» Dataset extract:

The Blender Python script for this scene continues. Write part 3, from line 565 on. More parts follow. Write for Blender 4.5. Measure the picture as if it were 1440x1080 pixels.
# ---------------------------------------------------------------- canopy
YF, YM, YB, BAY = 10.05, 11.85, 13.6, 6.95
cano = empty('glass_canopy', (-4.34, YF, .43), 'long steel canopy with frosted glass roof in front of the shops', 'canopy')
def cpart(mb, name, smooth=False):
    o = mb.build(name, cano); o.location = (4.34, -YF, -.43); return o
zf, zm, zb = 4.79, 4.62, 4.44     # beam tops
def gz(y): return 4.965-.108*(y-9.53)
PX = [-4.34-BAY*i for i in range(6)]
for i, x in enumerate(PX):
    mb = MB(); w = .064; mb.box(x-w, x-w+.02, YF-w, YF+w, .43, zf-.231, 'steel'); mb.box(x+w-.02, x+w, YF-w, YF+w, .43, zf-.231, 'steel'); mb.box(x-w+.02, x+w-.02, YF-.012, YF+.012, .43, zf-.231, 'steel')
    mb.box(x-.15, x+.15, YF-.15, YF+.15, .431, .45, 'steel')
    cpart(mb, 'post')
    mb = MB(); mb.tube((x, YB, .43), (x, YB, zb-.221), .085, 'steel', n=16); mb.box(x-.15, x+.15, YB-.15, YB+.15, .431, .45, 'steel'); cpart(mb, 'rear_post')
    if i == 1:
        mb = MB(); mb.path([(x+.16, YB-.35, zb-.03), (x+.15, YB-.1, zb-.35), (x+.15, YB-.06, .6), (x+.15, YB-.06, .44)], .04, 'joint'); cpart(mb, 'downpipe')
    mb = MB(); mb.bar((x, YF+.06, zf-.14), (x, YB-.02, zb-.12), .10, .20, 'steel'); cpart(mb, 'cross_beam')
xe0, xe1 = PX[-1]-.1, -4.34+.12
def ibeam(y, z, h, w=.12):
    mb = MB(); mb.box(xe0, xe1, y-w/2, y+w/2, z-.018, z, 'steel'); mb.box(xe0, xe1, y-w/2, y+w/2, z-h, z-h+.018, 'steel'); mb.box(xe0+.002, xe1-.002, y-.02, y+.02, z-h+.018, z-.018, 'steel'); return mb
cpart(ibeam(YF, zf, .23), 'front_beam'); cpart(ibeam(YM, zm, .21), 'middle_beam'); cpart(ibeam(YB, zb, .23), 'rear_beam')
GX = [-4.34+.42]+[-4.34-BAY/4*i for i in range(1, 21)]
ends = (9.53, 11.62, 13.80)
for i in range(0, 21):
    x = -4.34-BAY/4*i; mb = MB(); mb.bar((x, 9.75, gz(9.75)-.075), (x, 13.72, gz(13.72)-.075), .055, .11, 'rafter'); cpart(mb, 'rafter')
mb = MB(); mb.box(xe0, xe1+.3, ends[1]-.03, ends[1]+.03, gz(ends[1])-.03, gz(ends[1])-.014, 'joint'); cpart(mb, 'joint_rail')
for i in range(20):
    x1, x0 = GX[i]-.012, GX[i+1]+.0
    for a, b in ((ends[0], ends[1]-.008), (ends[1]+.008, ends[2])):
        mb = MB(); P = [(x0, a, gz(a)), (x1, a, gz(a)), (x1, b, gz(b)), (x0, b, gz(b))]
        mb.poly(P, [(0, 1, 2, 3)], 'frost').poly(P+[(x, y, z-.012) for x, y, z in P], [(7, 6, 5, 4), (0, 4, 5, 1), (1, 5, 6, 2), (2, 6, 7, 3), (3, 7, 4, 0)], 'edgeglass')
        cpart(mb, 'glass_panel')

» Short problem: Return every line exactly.

» Output below:
The Blender Python script for this scene continues. Write part 3, from line 565 on. More parts follow. Write for Blender 4.5. Measure the picture as if it were 1440x1080 pixels.
# ---------------------------------------------------------------- canopy
YF, YM, YB, BAY = 10.05, 11.85, 13.6, 6.95
cano = empty('glass_canopy', (-4.34, YF, .43), 'long steel canopy with frosted glass roof in front of the shops', 'canopy')
def cpart(mb, name, smooth=False):
    o = mb.build(name, cano); o.location = (4.34, -YF, -.43); return o
zf, zm, zb = 4.79, 4.62, 4.44     # beam tops
def gz(y): return 4.965-.108*(y-9.53)
PX = [-4.34-BAY*i for i in range(6)]
for i, x in enumerate(PX):
    mb = MB(); w = .064; mb.box(x-w, x-w+.02, YF-w, YF+w, .43, zf-.231, 'steel'); mb.box(x+w-.02, x+w, YF-w, YF+w, .43, zf-.231, 'steel'); mb.box(x-w+.02, x+w-.02, YF-.012, YF+.012, .43, zf-.231, 'steel')
    mb.box(x-.15, x+.15, YF-.15, YF+.15, .431, .45, 'steel')
    cpart(mb, 'post')
    mb = MB(); mb.tube((x, YB, .43), (x, YB, zb-.221), .085, 'steel', n=16); mb.box(x-.15, x+.15, YB-.15, YB+.15, .431, .45, 'steel'); cpart(mb, 'rear_post')
    if i == 1:
        mb = MB(); mb.path([(x+.16, YB-.35, zb-.03), (x+.15, YB-.1, zb-.35), (x+.15, YB-.06, .6), (x+.15, YB-.06, .44)], .04, 'joint'); cpart(mb, 'downpipe')
    mb = MB(); mb.bar((x, YF+.06, zf-.14), (x, YB-.02, zb-.12), .10, .20, 'steel'); cpart(mb, 'cross_beam')
xe0, xe1 = PX[-1]-.1, -4.34+.12
def ibeam(y, z, h, w=.12):
    mb = MB(); mb.box(xe0, xe1, y-w/2, y+w/2, z-.018, z, 'steel'); mb.box(xe0, xe1, y-w/2, y+w/2, z-h, z-h+.018, 'steel'); mb.box(xe0+.002, xe1-.002, y-.02, y+.02, z-h+.018, z-.018, 'steel'); return mb
cpart(ibeam(YF, zf, .23), 'front_beam'); cpart(ibeam(YM, zm, .21), 'middle_beam'); cpart(ibeam(YB, zb, .23), 'rear_beam')
GX = [-4.34+.42]+[-4.34-BAY/4*i for i in range(1, 21)]
ends = (9.53, 11.62, 13.80)
for i in range(0, 21):
    x = -4.34-BAY/4*i; mb = MB(); mb.bar((x, 9.75, gz(9.75)-.075), (x, 13.72, gz(13.72)-.075), .055, .11, 'rafter'); cpart(mb, 'rafter')
mb = MB(); mb.box(xe0, xe1+.3, ends[1]-.03, ends[1]+.03, gz(ends[1])-.03, gz(ends[1])-.014, 'joint'); cpart(mb, 'joint_rail')
for i in range(20):
    x1, x0 = GX[i]-.012, GX[i+1]+.0
    for a, b in ((ends[0], ends[1]-.008), (ends[1]+.008, ends[2])):
        mb = MB(); P = [(x0, a, gz(a)), (x1, a, gz(a)), (x1, b, gz(b)), (x0, b, gz(b))]
        mb.poly(P, [(0, 1, 2, 3)], 'frost').poly(P+[(x, y, z-.012) for x, y, z in P], [(7, 6, 5, 4), (0, 4, 5, 1), (1, 5, 6, 2), (2, 6, 7, 3), (3, 7, 4, 0)], 'edgeglass')
        cpart(mb, 'glass_panel')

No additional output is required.